Prima di diventare questa Boldrini, Boldrini favoriva ricongiungimenti
familiari: la storia di Murayo, ragazza somala con “due famiglie”, che
grazie a Boldrini ha ritrovato il padre africano dopo aver vissuto
diciotto anni con un padre e una madre italiani, è raccontata nel libro
“Solo le montagne non si incontrano mai”, scritto dal presidente della
Camera per Rizzoli con il cuore della mamma che nelle altre bambine vede
la sua bambina e presentato dal presidente della Camera a “Chi l’ha
visto?” – per raccogliere fondi per i profughi del campo keniota di
Dadaab, ha detto, e però il Web impertinente ha subito girato il tutto
in: “Ma che fa, Laura Boldrini, pubblicità occulta?”.

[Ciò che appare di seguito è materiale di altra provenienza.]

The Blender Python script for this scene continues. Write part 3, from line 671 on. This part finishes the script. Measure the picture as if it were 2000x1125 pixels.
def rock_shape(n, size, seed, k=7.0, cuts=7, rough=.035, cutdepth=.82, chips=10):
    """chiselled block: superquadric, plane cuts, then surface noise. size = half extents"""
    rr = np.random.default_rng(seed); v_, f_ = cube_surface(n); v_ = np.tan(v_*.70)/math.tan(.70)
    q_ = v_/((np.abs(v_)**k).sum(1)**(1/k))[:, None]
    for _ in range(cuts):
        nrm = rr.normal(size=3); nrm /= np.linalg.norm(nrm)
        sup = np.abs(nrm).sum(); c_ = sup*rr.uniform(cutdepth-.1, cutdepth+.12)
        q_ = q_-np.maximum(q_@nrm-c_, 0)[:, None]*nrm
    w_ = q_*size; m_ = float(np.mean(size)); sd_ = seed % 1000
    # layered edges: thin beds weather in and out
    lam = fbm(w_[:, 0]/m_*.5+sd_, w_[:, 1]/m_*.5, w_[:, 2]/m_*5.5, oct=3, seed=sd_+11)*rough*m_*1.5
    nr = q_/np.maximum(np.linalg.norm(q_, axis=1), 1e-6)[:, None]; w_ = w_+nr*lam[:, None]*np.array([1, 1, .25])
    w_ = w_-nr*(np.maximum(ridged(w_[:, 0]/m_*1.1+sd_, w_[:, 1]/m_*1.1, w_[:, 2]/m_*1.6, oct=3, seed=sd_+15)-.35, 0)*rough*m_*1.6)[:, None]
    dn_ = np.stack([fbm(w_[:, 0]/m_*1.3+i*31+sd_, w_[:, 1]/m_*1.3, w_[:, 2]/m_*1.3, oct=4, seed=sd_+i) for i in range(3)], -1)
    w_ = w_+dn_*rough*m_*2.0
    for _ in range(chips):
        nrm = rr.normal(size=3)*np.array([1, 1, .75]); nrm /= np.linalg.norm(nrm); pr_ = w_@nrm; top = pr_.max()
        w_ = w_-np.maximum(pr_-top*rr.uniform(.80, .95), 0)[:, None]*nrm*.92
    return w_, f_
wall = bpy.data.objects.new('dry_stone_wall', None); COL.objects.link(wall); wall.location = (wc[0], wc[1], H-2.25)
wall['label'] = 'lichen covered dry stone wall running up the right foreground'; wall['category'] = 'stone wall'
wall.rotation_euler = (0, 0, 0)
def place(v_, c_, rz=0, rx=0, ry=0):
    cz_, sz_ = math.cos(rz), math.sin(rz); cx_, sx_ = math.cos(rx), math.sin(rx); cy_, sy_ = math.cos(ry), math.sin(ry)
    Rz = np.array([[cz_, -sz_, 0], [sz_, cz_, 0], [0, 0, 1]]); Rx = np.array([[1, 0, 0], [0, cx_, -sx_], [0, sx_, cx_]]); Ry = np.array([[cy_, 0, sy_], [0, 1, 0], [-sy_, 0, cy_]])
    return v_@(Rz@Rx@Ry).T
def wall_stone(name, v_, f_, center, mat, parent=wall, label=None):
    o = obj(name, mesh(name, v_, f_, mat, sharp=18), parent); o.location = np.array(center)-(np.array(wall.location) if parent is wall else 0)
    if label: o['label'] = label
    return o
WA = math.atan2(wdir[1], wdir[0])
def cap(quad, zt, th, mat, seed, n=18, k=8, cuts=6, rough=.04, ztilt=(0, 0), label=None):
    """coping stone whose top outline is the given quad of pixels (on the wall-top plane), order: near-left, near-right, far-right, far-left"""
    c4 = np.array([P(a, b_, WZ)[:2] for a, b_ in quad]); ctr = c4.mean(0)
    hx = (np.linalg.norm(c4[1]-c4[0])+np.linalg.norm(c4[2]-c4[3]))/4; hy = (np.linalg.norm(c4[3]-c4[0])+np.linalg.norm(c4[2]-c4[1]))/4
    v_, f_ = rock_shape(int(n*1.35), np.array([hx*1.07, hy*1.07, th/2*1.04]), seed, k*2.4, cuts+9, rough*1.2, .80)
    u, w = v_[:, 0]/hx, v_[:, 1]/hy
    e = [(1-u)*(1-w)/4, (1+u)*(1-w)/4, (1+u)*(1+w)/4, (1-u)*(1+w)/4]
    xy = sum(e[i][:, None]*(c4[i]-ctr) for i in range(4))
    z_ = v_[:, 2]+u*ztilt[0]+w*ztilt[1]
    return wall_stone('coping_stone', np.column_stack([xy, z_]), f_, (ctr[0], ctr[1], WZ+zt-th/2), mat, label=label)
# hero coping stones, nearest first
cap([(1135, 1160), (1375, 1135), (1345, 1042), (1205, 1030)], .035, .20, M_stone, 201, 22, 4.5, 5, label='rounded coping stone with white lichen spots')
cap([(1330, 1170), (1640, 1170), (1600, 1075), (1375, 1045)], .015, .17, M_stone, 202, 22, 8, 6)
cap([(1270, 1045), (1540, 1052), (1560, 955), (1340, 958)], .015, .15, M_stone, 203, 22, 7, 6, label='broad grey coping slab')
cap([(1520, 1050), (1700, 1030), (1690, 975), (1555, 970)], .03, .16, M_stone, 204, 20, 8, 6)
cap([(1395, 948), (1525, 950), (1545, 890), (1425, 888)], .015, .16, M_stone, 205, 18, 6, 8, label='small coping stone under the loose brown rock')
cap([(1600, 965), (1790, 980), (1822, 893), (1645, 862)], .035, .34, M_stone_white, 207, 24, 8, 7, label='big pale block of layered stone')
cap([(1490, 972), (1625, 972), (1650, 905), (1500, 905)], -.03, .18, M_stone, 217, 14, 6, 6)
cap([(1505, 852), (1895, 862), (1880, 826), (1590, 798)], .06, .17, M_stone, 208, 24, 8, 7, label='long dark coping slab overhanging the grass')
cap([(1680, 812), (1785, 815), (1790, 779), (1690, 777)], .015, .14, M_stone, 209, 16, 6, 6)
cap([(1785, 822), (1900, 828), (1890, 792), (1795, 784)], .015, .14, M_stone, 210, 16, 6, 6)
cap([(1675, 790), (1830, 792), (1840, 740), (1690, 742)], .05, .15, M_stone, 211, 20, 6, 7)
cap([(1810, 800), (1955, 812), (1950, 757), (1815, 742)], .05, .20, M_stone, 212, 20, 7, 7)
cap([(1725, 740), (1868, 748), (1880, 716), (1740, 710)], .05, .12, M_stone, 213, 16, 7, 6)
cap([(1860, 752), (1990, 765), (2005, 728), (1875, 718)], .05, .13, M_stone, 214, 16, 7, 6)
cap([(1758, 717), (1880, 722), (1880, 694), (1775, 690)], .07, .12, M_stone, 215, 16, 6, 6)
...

Prima di diventare questa Boldrini, Laura Boldrini era l’icona
martellante dell’umanitarismo (anche ideologico) che vedeva nell’ex
ministro dell’Interno Roberto Maroni una specie di “mostro” dei
respingimenti, ed è ancora visibile tra le righe, quella Boldrini, non
appena qualcuno pronunci la parola “clandestino”. Voleva addirittura una
“rivoluzione” semantica, Boldrini, lo “sguardo aperto” sul “rifugiato”,
e accusava i media di “alimentare la paura”. Lo ripeteva
incessantemente, memore della sua esperienza nei campi profughi – ma non
sempre trovava un pubblico adatto, e un giorno, a una conferenza
targata Unhcr, uno studente fece ridere due file di convenuti al grido
di “ao’, me pare Manu Chao”, il cantante che da Barcellona a Genova
faceva ballare il popolo no global al ritmo del ritornello “Mano negra,
clandestina, africano clandestino… fantasma en la ciudad / Mi vida va
prohibida / Dice la autoridad…”.
E’ lì, con il tailleur sempre meno grigio da presidente movimentista
della Camera, Laura Boldrini, la deputata di Sel che ha fatto arrabbiare
i compagni delle Marche per non essere passata dalle primarie, e poi
quelli siciliani per aver optato per un collegio siciliano, causando
sgraditi slittamenti all’indietro. E’ lì, ma è come se fosse ancora
indietro o già avanti, terzo (o quarto?) uomo del centrosinistra.